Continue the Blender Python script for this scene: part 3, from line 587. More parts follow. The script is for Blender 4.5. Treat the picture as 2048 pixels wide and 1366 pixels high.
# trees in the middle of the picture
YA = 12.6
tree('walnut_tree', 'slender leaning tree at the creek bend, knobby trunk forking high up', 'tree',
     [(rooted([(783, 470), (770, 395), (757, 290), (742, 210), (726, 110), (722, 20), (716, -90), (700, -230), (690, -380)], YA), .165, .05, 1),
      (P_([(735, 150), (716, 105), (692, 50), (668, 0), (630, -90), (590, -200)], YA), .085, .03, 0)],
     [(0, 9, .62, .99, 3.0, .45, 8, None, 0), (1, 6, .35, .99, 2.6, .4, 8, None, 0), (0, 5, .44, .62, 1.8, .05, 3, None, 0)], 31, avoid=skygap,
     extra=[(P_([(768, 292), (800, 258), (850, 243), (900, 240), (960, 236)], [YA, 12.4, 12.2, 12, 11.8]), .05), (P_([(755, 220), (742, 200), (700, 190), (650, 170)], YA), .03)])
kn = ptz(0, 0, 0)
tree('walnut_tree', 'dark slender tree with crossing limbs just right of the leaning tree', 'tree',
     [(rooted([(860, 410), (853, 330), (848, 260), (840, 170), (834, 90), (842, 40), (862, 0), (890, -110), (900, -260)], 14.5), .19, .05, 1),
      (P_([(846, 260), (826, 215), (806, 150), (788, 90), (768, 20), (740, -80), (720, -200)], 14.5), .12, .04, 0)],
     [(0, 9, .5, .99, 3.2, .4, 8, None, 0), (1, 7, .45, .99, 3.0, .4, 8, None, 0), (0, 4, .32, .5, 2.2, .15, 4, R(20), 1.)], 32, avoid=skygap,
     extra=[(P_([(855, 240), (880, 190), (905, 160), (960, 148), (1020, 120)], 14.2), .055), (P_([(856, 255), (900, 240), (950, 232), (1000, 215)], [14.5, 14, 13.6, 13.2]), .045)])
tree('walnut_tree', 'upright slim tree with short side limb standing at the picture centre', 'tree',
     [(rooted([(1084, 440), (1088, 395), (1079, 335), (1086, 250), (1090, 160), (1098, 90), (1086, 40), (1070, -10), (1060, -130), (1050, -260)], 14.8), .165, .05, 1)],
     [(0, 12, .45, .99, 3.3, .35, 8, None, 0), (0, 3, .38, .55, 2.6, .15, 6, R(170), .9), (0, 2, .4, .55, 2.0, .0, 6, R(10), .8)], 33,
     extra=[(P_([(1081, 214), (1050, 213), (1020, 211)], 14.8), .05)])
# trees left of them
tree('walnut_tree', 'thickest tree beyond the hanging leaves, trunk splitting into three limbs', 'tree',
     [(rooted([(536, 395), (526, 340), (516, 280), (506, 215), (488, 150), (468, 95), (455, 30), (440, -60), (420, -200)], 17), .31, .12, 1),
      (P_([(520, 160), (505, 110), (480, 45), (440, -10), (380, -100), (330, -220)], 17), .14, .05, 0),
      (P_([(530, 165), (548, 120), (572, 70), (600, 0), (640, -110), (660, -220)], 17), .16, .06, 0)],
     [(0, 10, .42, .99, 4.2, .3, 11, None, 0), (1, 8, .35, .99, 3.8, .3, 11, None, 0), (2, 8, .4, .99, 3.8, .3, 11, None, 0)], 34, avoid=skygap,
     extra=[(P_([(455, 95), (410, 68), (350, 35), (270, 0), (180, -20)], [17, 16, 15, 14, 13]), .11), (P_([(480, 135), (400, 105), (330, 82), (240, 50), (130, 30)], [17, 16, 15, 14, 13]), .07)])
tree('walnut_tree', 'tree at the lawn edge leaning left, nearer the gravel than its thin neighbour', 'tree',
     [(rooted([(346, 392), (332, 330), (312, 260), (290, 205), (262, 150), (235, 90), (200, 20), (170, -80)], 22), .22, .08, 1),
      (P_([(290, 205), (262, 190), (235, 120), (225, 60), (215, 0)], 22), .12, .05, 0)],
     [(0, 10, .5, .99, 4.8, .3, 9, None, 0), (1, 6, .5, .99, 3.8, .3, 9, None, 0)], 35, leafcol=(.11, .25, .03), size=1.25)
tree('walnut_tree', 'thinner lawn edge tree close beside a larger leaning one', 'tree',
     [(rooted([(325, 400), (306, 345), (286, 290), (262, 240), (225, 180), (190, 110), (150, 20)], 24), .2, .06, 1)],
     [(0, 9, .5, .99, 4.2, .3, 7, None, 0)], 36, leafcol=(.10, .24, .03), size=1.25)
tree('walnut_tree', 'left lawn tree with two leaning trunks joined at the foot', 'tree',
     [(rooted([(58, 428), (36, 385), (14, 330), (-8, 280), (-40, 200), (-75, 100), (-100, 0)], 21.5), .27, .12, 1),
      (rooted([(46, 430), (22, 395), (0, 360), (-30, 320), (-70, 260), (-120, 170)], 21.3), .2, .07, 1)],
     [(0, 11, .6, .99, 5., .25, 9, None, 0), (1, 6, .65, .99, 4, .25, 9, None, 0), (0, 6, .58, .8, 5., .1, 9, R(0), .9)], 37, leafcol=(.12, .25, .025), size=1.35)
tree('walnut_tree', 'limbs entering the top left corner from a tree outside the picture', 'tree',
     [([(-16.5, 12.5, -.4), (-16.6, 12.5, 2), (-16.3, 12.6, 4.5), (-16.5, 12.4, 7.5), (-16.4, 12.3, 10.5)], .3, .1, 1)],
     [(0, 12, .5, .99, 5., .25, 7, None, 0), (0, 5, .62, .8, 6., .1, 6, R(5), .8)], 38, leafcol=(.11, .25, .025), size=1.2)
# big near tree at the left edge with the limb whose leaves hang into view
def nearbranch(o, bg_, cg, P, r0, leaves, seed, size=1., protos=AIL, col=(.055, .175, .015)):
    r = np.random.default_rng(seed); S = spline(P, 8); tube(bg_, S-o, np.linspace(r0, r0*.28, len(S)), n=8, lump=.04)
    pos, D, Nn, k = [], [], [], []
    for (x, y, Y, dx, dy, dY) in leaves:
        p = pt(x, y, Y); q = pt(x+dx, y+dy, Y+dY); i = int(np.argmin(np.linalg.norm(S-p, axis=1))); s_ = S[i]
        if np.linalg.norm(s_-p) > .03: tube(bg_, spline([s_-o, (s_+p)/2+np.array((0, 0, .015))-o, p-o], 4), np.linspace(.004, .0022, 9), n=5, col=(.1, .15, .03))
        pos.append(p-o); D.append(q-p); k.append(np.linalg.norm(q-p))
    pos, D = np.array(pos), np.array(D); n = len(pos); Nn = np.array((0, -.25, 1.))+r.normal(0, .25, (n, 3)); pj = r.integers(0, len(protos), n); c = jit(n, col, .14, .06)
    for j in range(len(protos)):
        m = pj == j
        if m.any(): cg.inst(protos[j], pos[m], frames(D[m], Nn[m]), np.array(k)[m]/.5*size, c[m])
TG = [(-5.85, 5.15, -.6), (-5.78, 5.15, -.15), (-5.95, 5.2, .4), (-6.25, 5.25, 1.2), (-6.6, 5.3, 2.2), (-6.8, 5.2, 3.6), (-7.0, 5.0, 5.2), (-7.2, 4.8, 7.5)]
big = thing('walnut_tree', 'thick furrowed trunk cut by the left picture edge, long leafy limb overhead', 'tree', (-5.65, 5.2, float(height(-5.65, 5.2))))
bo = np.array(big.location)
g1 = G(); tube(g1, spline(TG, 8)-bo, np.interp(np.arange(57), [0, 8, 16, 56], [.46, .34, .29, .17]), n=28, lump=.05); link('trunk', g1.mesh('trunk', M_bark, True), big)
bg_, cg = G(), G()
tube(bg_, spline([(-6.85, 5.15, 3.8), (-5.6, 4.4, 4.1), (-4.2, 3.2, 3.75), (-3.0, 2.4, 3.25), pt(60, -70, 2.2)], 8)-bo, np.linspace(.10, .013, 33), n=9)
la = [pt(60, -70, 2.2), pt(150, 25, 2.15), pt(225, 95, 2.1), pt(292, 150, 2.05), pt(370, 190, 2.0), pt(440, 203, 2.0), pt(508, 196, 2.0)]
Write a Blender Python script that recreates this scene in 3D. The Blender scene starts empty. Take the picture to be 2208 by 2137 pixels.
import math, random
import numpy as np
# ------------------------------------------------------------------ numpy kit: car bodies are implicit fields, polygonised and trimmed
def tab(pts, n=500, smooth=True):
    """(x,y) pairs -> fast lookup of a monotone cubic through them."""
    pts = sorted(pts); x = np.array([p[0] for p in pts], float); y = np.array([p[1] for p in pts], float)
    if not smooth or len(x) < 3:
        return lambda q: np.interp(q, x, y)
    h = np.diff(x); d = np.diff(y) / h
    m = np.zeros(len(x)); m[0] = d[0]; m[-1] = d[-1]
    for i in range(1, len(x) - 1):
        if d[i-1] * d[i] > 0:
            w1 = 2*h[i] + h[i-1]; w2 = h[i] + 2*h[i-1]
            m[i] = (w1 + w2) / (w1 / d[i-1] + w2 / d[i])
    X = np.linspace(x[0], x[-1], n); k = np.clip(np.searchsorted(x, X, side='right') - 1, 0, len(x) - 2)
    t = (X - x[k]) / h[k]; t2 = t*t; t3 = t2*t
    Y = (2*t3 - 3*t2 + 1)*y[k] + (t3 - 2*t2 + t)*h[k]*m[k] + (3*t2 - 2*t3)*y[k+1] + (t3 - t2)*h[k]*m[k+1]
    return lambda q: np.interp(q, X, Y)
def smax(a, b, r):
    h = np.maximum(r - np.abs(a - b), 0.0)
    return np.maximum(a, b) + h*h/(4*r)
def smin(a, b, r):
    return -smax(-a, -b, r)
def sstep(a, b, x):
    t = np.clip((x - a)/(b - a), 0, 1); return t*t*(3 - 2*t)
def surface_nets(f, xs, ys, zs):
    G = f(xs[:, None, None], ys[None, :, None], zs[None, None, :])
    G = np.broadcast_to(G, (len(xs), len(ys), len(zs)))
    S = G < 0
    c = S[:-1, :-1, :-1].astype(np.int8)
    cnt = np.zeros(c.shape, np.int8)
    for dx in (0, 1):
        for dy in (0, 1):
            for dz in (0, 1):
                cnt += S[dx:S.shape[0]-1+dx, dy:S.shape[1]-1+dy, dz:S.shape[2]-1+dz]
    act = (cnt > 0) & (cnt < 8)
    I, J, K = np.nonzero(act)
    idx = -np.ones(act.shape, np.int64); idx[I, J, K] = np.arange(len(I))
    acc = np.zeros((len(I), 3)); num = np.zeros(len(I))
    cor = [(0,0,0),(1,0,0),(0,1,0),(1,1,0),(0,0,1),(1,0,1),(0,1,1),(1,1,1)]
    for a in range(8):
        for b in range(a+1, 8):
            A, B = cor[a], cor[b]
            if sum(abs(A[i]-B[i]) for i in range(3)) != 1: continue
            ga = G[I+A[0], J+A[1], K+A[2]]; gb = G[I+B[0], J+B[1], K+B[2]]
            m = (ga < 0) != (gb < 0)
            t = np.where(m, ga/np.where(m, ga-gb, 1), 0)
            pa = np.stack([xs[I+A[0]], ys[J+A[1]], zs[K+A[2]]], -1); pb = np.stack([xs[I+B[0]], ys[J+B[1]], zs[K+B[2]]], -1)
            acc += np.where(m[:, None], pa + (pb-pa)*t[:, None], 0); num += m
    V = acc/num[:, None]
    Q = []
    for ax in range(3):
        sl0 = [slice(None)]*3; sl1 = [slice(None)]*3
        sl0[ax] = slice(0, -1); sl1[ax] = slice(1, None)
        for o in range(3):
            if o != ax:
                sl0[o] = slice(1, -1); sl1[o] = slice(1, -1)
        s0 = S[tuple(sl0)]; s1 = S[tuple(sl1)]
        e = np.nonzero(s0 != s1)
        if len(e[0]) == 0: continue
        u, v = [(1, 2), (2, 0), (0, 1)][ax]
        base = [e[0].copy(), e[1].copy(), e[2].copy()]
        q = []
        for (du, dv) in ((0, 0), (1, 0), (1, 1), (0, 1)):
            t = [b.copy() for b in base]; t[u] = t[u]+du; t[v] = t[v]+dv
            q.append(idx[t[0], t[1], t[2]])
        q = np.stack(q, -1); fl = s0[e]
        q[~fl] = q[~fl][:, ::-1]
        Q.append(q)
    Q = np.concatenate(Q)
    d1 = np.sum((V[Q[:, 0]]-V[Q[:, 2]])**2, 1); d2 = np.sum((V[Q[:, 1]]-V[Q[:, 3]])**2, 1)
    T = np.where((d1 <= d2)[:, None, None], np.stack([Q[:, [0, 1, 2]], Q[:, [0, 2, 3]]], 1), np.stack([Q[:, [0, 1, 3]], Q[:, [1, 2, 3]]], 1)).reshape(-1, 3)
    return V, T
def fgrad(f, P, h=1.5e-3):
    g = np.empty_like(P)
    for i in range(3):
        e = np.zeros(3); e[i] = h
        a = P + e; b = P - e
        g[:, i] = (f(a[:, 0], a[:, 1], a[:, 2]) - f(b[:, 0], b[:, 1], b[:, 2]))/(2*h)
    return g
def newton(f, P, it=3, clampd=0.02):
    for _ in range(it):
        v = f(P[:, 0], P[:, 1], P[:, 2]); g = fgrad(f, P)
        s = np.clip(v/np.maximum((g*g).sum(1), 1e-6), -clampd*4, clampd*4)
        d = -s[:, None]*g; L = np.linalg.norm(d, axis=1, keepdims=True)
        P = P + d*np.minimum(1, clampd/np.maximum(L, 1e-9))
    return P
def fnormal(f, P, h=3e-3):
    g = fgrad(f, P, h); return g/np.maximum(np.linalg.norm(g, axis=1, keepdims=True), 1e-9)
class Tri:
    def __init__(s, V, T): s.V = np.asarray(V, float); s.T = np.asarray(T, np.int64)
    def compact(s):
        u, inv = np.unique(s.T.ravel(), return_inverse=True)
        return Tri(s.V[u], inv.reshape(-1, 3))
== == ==
- Your task -
Search the entries for the string "this" and collect each line that has it.

- Problem solution -
Continue the Blender Python script for this scene: part 3, from line 587. More parts follow. The script is for Blender 4.5. Treat the picture as 2048 pixels wide and 1366 pixels high.
Write a Blender Python script that recreates this scene in 3D. The Blender scene starts empty. Take the picture to be 2208 by 2137 pixels.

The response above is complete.